What’s currently in place: The MGA enables a municipality to give written notice to one or more municipal authorities with which it proposes to amalgamate. The Minister may also initiate a municipal amalgamation. Amalgamation is one of many options that municipalities may consider to proactively address their long-term viability.

What we heard: Municipalities feel the current amalgamation process is lengthy and does not encourage a cooperative approach. Summer villages have advocated that they be able to retain their summer village status during amalgamation.

What’s changing: Allow for a streamlined voluntary amalgamation process. Summer villages with non-contiguous boundaries may amalgamate if they share a common body of water, and retain their status as a summer village.

When this takes effect: October 26, 2017.
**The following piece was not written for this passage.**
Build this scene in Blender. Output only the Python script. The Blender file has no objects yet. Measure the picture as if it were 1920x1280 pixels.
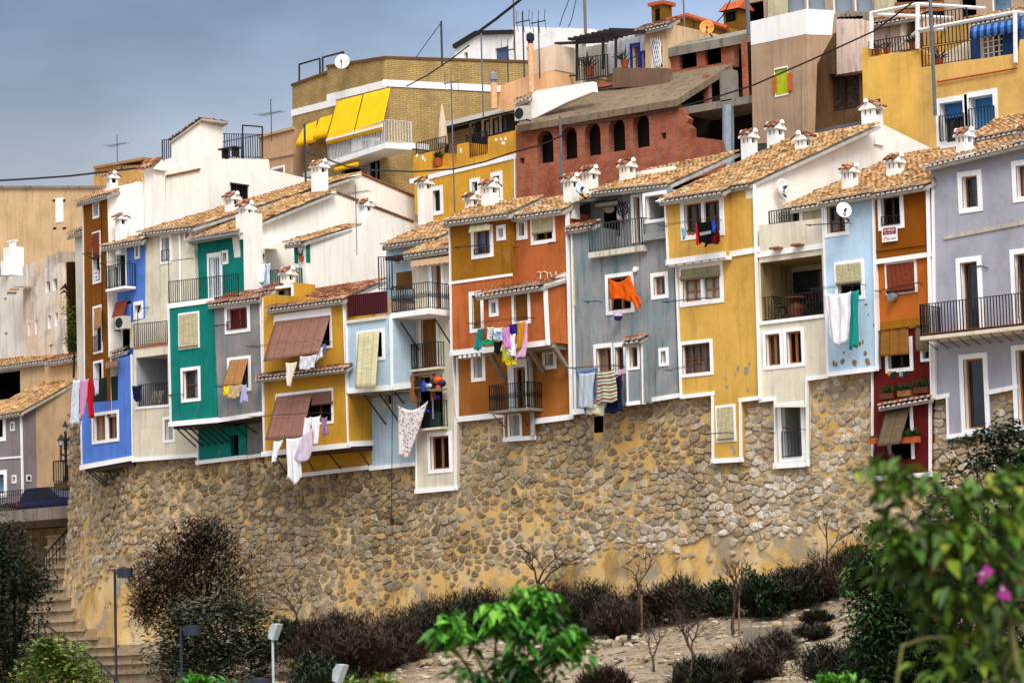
import bpy, math, random
import numpy as np
from mathutils import Vector, Matrix
from mathutils.geometry import delaunay_2d_cdt
random.seed(7)
SC = bpy.context.scene
COL = SC.collection
R = math.radians

# ------------------------------------------------------------------ camera, sky, sun, exposure
FPX = 6000.0                                     # focal length in pixels of the 1920 px wide photograph
TH, PI_, RO = R(49.85), R(6.16), R(-1.64)        # angle to the facades, pitch, roll
PH = math.pi / 2 - TH
F = np.array([-math.sin(PH) * math.cos(PI_), math.cos(PH) * math.cos(PI_), math.sin(PI_)])
R1 = np.array([math.cos(PH), math.sin(PH), 0.0])
U1 = np.cross(R1, F)
R2 = math.cos(RO) * R1 + math.sin(RO) * U1
U2 = -math.sin(RO) * R1 + math.cos(RO) * U1
CAM = np.array([0, 0, 5.0]) - 118.0 * np.array([F[0], F[1], 0])
cd = bpy.data.cameras.new('camera'); cam = bpy.data.objects.new('camera', cd); COL.objects.link(cam)
cd.sensor_width = 36; cd.lens = FPX * 36 / 1920; cd.clip_start = 0.5; cd.clip_end = 5000
cam.matrix_world = Matrix(((R2[0], U2[0], -F[0], CAM[0]), (R2[1], U2[1], -F[1], CAM[1]), (R2[2], U2[2], -F[2], CAM[2]), (0, 0, 0, 1)))
cd.dof.use_dof = True; cd.dof.focus_distance = 114; cd.dof.aperture_fstop = 4.5
SC.camera = cam
SUN_EL, SUN_AZ = 48, 128                         # azimuth measured from +Y towards +X
world = bpy.data.worlds.new('World'); SC.world = world; world.use_nodes = True
def build_world():
    nt = world.node_tree; n = nt.nodes; l = nt.links
    bg = n['Background']
    sky = n.new('ShaderNodeTexSky'); sky.sky_type = 'NISHITA'; sky.sun_disc = False
    sky.sun_elevation = R(SUN_EL); sky.sun_rotation = R(SUN_AZ); sky.dust_density = 2.0; sky.air_density = 1.2
    s1 = n.new('ShaderNodeVectorMath'); s1.operation = 'SCALE'; s1.inputs['Scale'].default_value = 0.09
    l.new(sky.outputs[0], s1.inputs[0])
    tc = n.new('ShaderNodeTexCoord'); sep = n.new('ShaderNodeSeparateXYZ'); l.new(tc.outputs['Generated'], sep.inputs[0])
    rp = n.new('ShaderNodeValToRGB'); l.new(sep.outputs['Z'], rp.inputs[0])      # the overcast layer by height
    e = rp.color_ramp.elements
    e[0].position = 0.0; e[0].color = (.42, .46, .55, 1)
    e[1].position = 1.0; e[1].color = (1.15, 1.16, 1.22, 1)
    for p, c in ((.10, (.50, .54, .62, 1)), (.145, (.70, .74, .82, 1)), (.185, (.42, .51, .66, 1)), (.22, (.25, .35, .55, 1)), (.32, (.50, .55, .65, 1)), (.5, (.92, .94, 1.0, 1))):
        x = e.new(p); x.color = c
    nz = n.new('ShaderNodeTexNoise'); nz.inputs['Scale'].default_value = 9; nz.inputs['Detail'].default_value = 6
    mp = n.new('ShaderNodeMapping'); mp.inputs['Scale'].default_value = (1, 1, 2.5); l.new(tc.outputs['Generated'], mp.inputs[0]); l.new(mp.outputs[0], nz.inputs['Vector'])
    mr = n.new('ShaderNodeMapRange'); mr.inputs[1].default_value = .3; mr.inputs[2].default_value = .7; mr.inputs[3].default_value = .78; mr.inputs[4].default_value = 1.28
    l.new(nz.outputs['Fac'], mr.inputs[0])
    s2 = n.new('ShaderNodeVectorMath'); s2.operation = 'SCALE'; l.new(rp.outputs[0], s2.inputs[0]); l.new(mr.outputs[0], s2.inputs['Scale'])
    ga = n.new('ShaderNodeMapRange'); ga.inputs[1].default_value = -.78; ga.inputs[2].default_value = -.52; ga.inputs[3].default_value = .5; ga.inputs[4].default_value = 1.5; l.new(sep.outputs['X'], ga.inputs[0])   # sky darkens to the left, lens vignette put into its colour
    s3 = n.new('ShaderNodeVectorMath'); s3.operation = 'SCALE'; l.new(s2.outputs[0], s3.inputs[0]); l.new(ga.outputs[0], s3.inputs['Scale']); s2 = s3
    mx = n.new('ShaderNodeMix'); mx.data_type = 'RGBA'; mx.inputs[0].default_value = .86
    l.new(s1.outputs[0], mx.inputs[6]); l.new(s2.outputs[0], mx.inputs[7])
    l.new(mx.outputs[2], bg.inputs[0]); bg.inputs[1].default_value = .88
build_world()
sd = bpy.data.lights.new('sun', 'SUN'); so = bpy.data.objects.new('sun', sd); COL.objects.link(so)
sd.energy = 2.4; sd.angle = R(28); sd.color = (1, .95, .87)
_a, _e = R(SUN_AZ), R(SUN_EL)
_d = Vector((math.sin(_a) * math.cos(_e), math.cos(_a) * math.cos(_e), math.sin(_e)))
so.rotation_euler = _d.to_track_quat('Z', 'Y').to_euler(); so.location = (60, -60, 90)
SC.view_settings.view_transform = 'Standard'; SC.view_settings.look = 'None'
SC.view_settings.exposure = 0.28; SC.view_settings.gamma = 1.0
SC.render.engine = 'CYCLES'; SC.cycles.max_bounces = 6; SC.cycles.diffuse_bounces = 3; SC.cycles.transparent_max_bounces = 6
SC.cycles.caustics_reflective = False; SC.cycles.caustics_refractive = False

# ------------------------------------------------------------------ helpers: pixels to points on real planes
def ray(x, y): return F + R2 * ((x - 960) / FPX) - U2 * ((y - 640) / FPX)
def topx(p):
    v = np.array(p) - CAM; z = v @ F
    return 960 + FPX * (v @ R2) / z, 640 - FPX * (v @ U2) / z, z
class Frame:
    """a facade's own axes: x along the facade, y into the building, z up"""
    def __init__(s, loc, yaw):
        s.loc = np.array(loc, float); a = R(yaw); s.yaw = a
        s.A = np.array([[math.cos(a), -math.sin(a), 0], [math.sin(a), math.cos(a), 0], [0, 0, 1.0]])
        s.o = s.A.T @ (CAM - s.loc)
    def P(s, x, y, Y=0.0):
        d = s.A.T @ ray(x, y); t = (Y - s.o[1]) / d[1]; return s.o + d * t
    def Q(s, x, y, X):
        d = s.A.T @ ray(x, y); t = (X - s.o[0]) / d[0]; return s.o + d * t
    def Z(s, x, y, z):
        d = s.A.T @ ray(x, y); t = (z - s.o[2]) / d[2]; return s.o + d * t
    def W(s, p): return s.A @ np.array(p) + s.loc
    def sc(s, p): return FPX / topx(s.W(p))[2]
W0 = Frame((0, 0, 0), 0)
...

Notification of Amalgamations and Annexations

What’s currently in place: The MGA currently indicates a municipal authority initiating an amalgamation or annexation must notify any local authority it considers would be affected by the proposed amalgamation or annexation. Local authorities include school divisions, regional health authorities, and regional services commissions.

What We Heard: Some local authorities expressed concern they are not always notified of proposed amalgamations or annexations. Albertans have indicated support for a change that would positively impact collaboration and ensure all those affected by an amalgamation or annexation would be informed.
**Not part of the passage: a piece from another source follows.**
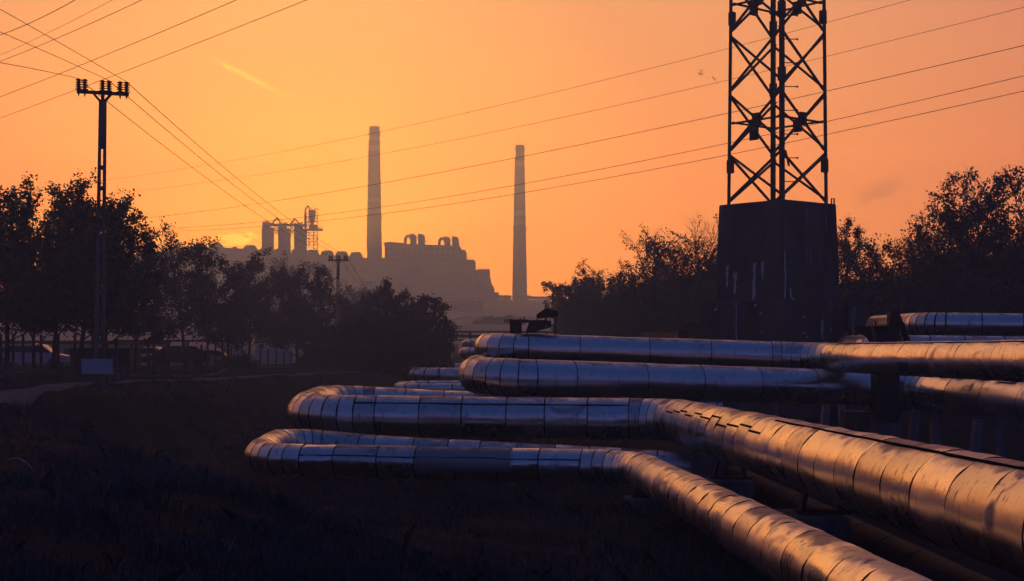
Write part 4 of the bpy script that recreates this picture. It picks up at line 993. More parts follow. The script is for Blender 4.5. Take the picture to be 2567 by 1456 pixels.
# chimneys
def chimney(lab, d, px, y_top, wt, wb, y_b, bands, plats):
    c = Vector((X(px, d), d, 24)); t = thing('chimney', c, lab, 'chimney', 'tall banded chimneys')
    def rad(y): return (wt + (wb - wt) * (y - y_top) / (y_b - y_top)) / 2 / FOC * d
    seq = [(y_top, bands[0][0], BRICK_D)]
    for i, (b0, b1) in enumerate(bands):
        seq.append((b0, b1, BAND)); seq.append((b1, bands[i + 1][0] if i + 1 < len(bands) else y_b + 60, BRICK_D))
    for (ya, yb, mt) in seq:
        mb = MB(); mb.lathe((c.x, c.y, 0), [(rad(yb), Z(yb, d)), (rad(ya), Z(ya, d))], 28); mb.build('shaft_band' if mt is BAND else 'shaft_section', mt, t, smooth=40)
    mb = MB(); rt = rad(y_top); mb.lathe((c.x, c.y, 0), [(rt * 0.85, Z(y_top + 1, d)), (rt * 1.04, Z(y_top + 1.5, d)), (rt * 1.04, Z(y_top + 0.2, d)), (rt * 0.72, Z(y_top - 0.8, d))], 28); mb.build('rim', BRICK_D, t)
    for yp in plats:
        ro = rad(yp) * 1.22; pf = MB(); pf.lathe((c.x, c.y, 0), [(rad(yp) * 0.98, Z(yp + 1.6, d)), (ro, Z(yp, d)), (ro, Z(yp - 0.6, d)), (rad(yp) * 0.98, Z(yp - 0.6, d))], 24); pfo = pf.build('platform', PLANT_D, t)
        rl = MB(); n_ = 16; pts_ = []
        for k in range(n_):
            g = 2 * math.pi * k / n_; p_ = Vector((c.x + ro * math.cos(g), c.y + ro * math.sin(g), Z(yp - 0.6, d))); rl.bar(p_, p_ + Vector((0, 0, 1.6)), 0.14); pts_.append(p_ + Vector((0, 0, 1.6)))
        for k in range(n_): rl.bar(pts_[k], pts_[(k + 1) % n_], 0.14)
        rl.build('platform_rail', PLANT_D, pfo)
    for k in range(5):
        g = k * 2 * math.pi / 5 + 0.3; mb = MB(); p_ = Vector((c.x + rt * math.cos(g), c.y + rt * math.sin(g), Z(y_top + 2, d))); mb.bar(p_, p_ + Vector((0, 0, 5.0 if d < 1040 else 2.4)), 0.12); mb.build('lightning_rod', PLANT_D, t)
    mb = MB(); mb.bar(Vector((c.x - rad(y_b) - 0.2, d, Z(y_b, d))), Vector((c.x - rad(y_top + 30) - 0.2, d, Z(y_top + 30, d))), 0.5); mb.build('ladder', PLANT_D, t)
chimney('taller chimney with pale bands, rising behind the left hall', 1060, 938.6, 317.5, 26, 37, 625, [(343.5, 354), (366, 379), (497, 508.5), (522, 535)], [337, 547])
chimney('slimmer chimney with pale bands standing apart right of the power station', 1000, 1303, 364.5, 21.5, 36.5, 750, [(381.5, 394), (405, 417.5), (529, 541), (552.5, 565)], [376, 575.5])

# stepped boiler block with ducts
DT = 1000.0
blk = thing('stepped_boiler_block', (X(1060, DT), DT, 26), 'stepped power station block with curved ducts on its roof', 'building', GPL)
mb = MB(); box_px(mb, 925, 1152, 646, DT, DT + 45); mb.build('lower_wall', PLANT, blk)
mb = MB(); mb.prism([(X(962, DT), Z(650, DT)), (X(1151, DT), Z(650, DT)), (X(1151, DT), Z(614.5, DT)), (X(1010, DT), Z(609.5, DT)), (X(962, DT), Z(607, DT))], DT + 6, DT + 44); mb.build('upper_wall', PLANT, blk)
pent = MB()
xa, xb = X(959.5, DT), X(1012, DT)
pent.prism([(xa, Z(612, DT)), (xb, Z(614, DT)), (xb, Z(607, DT)), (X(975, DT), Z(604, DT)), (xa, Z(606, DT))], DT + 8, DT + 30); pent.build('penthouse', PLANT, blk)
for (a0, b0) in ((1151, 1165.5), ): mb = MB(); box_px(mb, a0, b0, 626, DT + 2, DT + 40); mb.build('step_wall', PLANT, blk)
mb = MB(); box_px(mb, 1140, 1188.5, 650.5, DT - 4, DT + 36); mb.build('step_wall', PLANT, blk)
mb = MB(); box_px(mb, 1030, 1226.5, 676, DT - 16, DT - 4.2); mb.build('front_wall', PLANT, blk)
for (a0, b0, yy_) in ((1002, 1008, 668), (1045, 1052, 668), (1080, 1086, 664)): mb = MB(); box_px(mb, a0, b0, yy_, DT - 2, DT - 0.5); mb.build('pilaster', PLANT_D, blk)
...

What’s changing: The municipality initiating an amalgamation or annexation will be required to notify all local authorities operating or providing services within the affected municipalities. For the purposes of an amalgamation, the notice must also include proposals for consultation with all local authorities operating or providing services within the affected municipalities. The municipality initiating an annexation will also be required to notify the Minister of Municipal Affairs.

What this means: All local authorities operating or providing services in the affected municipalities will be notified and engaged with during the amalgamation and annexation processes.

When this takes effect: October 26, 2017.